(Scripts that build scenes)

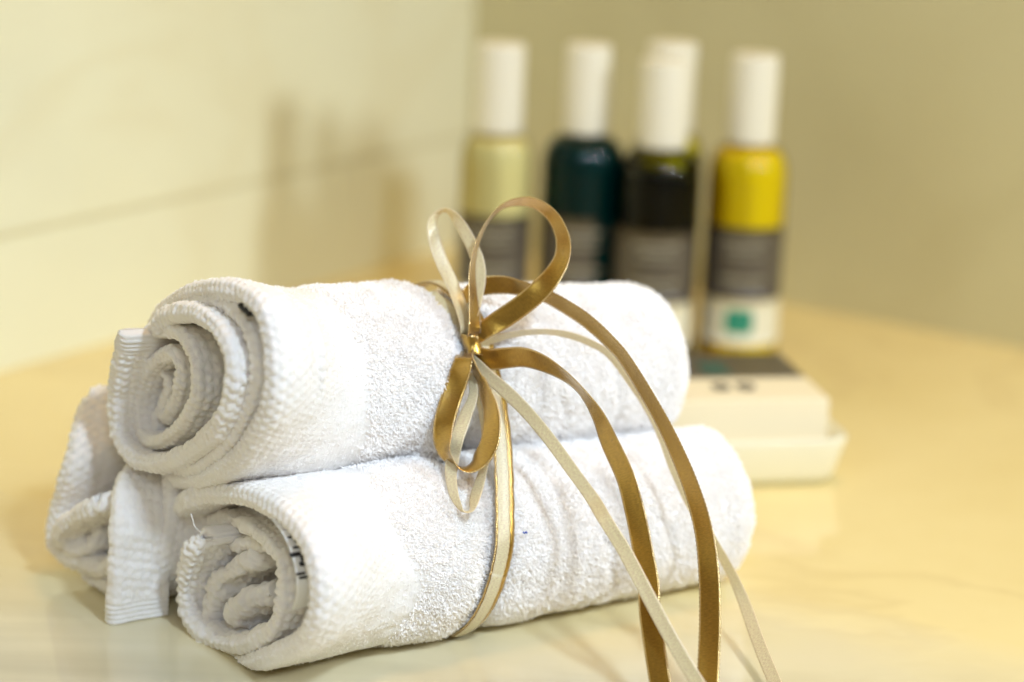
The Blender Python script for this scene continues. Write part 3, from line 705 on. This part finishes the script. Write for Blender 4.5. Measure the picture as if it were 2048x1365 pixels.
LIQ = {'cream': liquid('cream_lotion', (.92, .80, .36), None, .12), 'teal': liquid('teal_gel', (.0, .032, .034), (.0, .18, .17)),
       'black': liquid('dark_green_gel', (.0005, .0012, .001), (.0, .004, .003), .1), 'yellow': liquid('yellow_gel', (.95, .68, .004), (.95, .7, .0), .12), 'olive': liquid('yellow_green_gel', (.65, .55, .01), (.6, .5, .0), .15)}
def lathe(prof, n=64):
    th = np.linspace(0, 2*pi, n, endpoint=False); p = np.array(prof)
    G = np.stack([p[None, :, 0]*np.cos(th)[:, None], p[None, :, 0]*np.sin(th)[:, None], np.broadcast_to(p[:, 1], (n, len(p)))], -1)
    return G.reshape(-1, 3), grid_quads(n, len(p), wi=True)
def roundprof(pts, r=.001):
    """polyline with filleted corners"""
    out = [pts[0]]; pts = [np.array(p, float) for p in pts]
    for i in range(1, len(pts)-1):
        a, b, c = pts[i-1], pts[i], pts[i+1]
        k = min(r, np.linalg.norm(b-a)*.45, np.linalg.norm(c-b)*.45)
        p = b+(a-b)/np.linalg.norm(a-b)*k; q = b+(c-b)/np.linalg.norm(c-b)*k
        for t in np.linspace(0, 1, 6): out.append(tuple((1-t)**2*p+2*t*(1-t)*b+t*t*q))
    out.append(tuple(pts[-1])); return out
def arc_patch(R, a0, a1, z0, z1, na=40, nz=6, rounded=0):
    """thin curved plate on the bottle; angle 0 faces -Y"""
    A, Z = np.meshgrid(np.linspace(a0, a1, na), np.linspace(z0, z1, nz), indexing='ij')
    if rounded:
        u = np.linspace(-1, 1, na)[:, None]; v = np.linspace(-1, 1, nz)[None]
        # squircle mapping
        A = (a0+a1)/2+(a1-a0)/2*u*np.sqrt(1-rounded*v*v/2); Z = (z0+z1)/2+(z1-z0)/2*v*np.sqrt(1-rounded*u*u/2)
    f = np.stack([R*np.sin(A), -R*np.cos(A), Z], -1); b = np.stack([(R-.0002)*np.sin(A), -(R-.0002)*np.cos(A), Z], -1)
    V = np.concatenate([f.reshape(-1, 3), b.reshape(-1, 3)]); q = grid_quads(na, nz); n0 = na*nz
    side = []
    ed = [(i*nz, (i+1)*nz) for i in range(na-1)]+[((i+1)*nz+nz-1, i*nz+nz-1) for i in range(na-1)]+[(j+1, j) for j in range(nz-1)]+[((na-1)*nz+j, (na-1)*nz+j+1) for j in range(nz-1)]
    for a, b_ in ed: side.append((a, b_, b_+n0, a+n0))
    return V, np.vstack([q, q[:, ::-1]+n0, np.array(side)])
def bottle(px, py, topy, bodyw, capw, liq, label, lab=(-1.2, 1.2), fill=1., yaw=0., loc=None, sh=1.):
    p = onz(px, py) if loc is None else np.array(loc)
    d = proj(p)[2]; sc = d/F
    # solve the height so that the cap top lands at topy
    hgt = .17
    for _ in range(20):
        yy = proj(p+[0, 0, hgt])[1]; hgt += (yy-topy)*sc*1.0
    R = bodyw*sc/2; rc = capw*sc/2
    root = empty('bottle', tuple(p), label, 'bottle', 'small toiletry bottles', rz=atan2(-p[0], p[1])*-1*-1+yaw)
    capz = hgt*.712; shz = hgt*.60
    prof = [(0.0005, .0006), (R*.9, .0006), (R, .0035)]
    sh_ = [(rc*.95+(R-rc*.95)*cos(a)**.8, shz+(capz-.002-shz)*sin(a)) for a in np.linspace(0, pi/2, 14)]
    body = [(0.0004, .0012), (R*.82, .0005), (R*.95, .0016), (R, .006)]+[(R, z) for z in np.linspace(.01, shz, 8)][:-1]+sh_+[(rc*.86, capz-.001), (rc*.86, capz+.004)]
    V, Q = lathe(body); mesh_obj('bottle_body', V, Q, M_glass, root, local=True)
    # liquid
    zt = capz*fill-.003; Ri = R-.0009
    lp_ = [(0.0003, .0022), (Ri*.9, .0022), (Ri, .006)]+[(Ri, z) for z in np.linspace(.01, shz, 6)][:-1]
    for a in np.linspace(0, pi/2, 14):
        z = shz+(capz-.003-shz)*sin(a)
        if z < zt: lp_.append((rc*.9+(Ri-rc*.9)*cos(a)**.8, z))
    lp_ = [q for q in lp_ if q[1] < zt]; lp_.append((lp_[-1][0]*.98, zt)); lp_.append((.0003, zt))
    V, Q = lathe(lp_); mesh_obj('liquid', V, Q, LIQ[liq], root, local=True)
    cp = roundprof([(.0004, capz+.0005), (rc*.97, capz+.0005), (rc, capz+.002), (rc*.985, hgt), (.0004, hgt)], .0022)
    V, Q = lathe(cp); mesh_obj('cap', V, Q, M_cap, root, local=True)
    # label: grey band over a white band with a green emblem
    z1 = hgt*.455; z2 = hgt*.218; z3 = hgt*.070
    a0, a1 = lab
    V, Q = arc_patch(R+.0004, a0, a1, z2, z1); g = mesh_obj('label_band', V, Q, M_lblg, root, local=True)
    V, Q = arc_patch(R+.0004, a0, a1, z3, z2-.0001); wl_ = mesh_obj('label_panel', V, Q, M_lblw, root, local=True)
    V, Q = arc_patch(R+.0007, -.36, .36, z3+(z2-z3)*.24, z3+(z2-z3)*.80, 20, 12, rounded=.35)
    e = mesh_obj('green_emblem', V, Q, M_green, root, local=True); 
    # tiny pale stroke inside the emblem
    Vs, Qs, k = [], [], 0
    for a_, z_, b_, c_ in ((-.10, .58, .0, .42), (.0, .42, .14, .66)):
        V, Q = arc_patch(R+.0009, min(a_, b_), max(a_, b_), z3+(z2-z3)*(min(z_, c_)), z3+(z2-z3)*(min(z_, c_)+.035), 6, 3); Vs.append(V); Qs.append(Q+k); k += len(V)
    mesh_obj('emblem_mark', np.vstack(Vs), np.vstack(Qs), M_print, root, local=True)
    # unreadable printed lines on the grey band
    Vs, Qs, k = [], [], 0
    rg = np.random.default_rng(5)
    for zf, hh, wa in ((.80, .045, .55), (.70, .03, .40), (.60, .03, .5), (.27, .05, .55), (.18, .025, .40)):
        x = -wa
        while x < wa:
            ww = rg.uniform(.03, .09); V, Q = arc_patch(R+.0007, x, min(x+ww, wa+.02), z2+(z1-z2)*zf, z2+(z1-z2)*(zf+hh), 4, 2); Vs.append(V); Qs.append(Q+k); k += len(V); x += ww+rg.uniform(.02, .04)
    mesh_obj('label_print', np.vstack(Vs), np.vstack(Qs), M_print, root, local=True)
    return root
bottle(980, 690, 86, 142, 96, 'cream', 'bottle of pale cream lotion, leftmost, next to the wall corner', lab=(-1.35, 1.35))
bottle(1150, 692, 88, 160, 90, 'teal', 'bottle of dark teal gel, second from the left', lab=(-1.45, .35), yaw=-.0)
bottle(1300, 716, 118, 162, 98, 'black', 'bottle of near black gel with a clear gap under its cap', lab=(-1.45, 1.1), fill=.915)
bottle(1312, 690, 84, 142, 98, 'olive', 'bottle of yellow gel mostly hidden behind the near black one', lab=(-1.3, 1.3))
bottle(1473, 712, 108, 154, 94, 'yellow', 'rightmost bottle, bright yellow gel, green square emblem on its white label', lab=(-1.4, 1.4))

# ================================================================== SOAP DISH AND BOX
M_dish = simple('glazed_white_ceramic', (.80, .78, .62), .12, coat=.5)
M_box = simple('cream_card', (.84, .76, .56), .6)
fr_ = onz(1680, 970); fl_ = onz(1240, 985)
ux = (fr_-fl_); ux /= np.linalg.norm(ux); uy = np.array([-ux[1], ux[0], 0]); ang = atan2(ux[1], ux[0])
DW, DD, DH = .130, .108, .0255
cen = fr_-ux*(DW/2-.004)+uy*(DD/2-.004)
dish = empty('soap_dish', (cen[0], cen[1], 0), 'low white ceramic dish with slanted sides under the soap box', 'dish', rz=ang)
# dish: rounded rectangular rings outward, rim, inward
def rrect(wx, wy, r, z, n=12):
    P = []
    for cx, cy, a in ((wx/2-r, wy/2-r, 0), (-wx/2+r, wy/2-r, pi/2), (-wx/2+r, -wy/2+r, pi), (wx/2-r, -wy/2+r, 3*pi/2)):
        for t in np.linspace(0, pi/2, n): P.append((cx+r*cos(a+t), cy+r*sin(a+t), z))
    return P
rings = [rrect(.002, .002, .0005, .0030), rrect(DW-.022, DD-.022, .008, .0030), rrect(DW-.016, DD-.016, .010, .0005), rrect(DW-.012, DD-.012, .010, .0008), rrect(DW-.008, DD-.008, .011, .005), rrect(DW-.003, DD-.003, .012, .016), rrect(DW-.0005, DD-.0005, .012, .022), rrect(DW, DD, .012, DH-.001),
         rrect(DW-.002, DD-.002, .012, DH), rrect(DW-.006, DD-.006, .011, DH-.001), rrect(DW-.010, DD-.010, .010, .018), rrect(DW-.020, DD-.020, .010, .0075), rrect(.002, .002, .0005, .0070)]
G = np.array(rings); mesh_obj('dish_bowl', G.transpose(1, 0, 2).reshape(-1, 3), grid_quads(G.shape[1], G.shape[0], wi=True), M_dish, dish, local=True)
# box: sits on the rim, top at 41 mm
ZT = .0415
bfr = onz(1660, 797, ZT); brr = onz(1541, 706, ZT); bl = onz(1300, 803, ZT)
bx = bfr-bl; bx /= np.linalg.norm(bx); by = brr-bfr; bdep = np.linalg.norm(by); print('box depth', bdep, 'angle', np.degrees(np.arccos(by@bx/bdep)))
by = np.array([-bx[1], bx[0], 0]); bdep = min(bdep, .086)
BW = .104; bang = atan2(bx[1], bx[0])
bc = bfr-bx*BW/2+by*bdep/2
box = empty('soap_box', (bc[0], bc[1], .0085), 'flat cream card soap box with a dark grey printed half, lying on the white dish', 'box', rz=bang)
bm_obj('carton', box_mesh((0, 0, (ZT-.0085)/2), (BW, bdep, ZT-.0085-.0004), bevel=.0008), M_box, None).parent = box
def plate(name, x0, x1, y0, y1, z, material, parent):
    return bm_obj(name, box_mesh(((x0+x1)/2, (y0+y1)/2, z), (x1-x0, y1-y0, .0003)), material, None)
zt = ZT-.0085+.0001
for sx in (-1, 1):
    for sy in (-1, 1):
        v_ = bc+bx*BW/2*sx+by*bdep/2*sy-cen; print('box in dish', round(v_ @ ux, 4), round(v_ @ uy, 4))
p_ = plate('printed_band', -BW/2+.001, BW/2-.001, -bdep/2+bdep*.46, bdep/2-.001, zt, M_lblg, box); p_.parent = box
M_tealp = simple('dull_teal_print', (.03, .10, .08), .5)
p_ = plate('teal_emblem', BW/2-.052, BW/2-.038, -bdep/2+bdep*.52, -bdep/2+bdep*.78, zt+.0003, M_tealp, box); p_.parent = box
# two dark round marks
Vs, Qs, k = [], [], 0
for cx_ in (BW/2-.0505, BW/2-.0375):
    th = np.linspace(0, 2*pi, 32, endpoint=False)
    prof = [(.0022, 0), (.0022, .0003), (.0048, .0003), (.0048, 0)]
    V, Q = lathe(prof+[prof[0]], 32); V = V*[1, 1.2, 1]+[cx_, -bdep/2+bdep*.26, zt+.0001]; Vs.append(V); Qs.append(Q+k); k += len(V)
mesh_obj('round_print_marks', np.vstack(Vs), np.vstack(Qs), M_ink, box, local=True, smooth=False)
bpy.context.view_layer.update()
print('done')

--

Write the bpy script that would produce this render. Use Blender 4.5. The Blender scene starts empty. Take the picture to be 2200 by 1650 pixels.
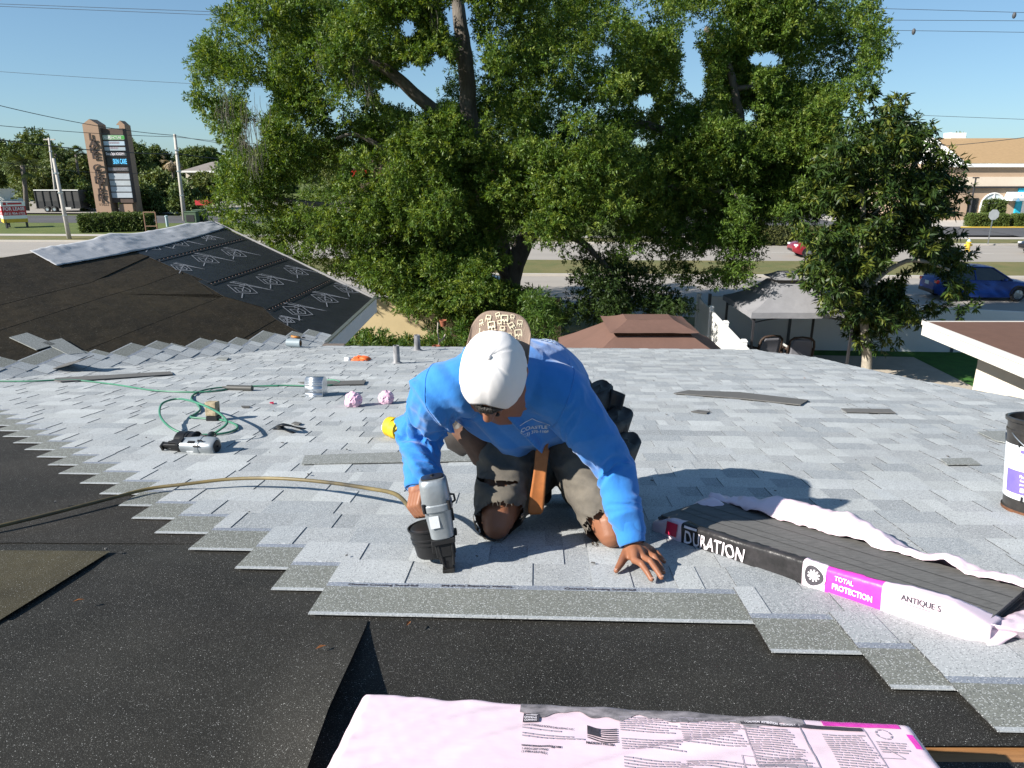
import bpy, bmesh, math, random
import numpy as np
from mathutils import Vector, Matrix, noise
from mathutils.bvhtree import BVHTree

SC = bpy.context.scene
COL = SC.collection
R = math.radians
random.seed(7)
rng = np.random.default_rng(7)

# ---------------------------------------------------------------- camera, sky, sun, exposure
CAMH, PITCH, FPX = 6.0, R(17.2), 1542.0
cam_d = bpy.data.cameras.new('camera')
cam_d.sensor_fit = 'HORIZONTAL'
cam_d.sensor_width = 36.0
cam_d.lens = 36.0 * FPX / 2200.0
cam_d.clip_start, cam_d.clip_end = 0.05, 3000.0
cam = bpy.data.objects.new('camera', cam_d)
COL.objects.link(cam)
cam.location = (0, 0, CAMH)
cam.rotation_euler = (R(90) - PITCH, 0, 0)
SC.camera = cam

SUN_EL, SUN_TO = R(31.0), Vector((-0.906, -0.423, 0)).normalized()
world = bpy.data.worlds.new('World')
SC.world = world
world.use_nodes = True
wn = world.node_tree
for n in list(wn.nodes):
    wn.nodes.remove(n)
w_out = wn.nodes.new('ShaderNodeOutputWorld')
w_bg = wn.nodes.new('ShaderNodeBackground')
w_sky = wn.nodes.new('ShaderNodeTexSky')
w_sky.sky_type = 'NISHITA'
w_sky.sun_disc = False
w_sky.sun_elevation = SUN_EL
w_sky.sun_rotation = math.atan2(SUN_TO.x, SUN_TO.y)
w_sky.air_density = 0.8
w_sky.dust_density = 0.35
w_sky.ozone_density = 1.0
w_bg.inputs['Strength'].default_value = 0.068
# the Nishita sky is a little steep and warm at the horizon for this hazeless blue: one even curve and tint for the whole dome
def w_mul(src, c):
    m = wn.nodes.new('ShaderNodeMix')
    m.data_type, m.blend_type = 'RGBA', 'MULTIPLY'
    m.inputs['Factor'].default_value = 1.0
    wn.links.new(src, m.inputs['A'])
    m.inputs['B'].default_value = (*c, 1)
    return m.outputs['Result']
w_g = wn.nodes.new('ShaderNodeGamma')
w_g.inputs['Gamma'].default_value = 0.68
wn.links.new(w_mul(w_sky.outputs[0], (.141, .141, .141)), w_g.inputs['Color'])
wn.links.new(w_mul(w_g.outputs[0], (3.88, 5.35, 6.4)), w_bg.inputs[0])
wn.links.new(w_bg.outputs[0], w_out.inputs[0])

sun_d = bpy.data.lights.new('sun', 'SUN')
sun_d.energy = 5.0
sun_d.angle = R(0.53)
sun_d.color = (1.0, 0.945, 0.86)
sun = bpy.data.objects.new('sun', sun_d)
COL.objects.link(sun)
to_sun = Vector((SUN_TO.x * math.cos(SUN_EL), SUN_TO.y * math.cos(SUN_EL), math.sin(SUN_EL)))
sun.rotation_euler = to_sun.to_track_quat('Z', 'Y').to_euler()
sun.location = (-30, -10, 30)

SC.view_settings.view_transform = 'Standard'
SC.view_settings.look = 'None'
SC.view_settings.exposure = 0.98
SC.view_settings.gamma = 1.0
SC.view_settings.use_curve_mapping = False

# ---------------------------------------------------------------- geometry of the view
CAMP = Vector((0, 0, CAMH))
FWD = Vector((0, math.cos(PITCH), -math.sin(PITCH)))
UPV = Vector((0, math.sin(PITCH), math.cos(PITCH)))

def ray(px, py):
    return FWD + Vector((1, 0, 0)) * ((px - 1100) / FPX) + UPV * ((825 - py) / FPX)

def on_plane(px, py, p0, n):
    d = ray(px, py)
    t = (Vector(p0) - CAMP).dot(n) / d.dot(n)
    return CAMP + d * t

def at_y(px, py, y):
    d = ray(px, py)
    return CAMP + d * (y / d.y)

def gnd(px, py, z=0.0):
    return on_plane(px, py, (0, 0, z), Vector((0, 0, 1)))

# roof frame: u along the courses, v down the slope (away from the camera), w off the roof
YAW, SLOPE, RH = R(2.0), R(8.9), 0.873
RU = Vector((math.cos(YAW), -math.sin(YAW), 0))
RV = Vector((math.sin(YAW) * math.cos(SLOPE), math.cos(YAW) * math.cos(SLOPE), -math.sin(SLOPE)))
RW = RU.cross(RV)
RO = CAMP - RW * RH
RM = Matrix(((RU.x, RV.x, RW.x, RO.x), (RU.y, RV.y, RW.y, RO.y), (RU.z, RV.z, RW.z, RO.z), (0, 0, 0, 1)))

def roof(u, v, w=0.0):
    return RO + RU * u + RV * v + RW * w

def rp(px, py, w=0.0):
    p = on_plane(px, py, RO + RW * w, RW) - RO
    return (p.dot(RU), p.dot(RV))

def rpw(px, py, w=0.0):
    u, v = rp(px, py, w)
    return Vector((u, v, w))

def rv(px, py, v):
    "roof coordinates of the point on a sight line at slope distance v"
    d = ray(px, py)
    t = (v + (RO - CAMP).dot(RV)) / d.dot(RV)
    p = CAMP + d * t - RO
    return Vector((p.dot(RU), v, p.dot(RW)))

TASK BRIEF
Do not include pictures. Give again exactly the lines starting at the one with "Write the bpy" and ending at the one with "rng = np.random.default_rng(7)", both included.

FINISHED TASK
Write the bpy script that would produce this render. Use Blender 4.5. The Blender scene starts empty. Take the picture to be 2200 by 1650 pixels.
import bpy, bmesh, math, random
import numpy as np
from mathutils import Vector, Matrix, noise
from mathutils.bvhtree import BVHTree

SC = bpy.context.scene
COL = SC.collection
R = math.radians
random.seed(7)
rng = np.random.default_rng(7)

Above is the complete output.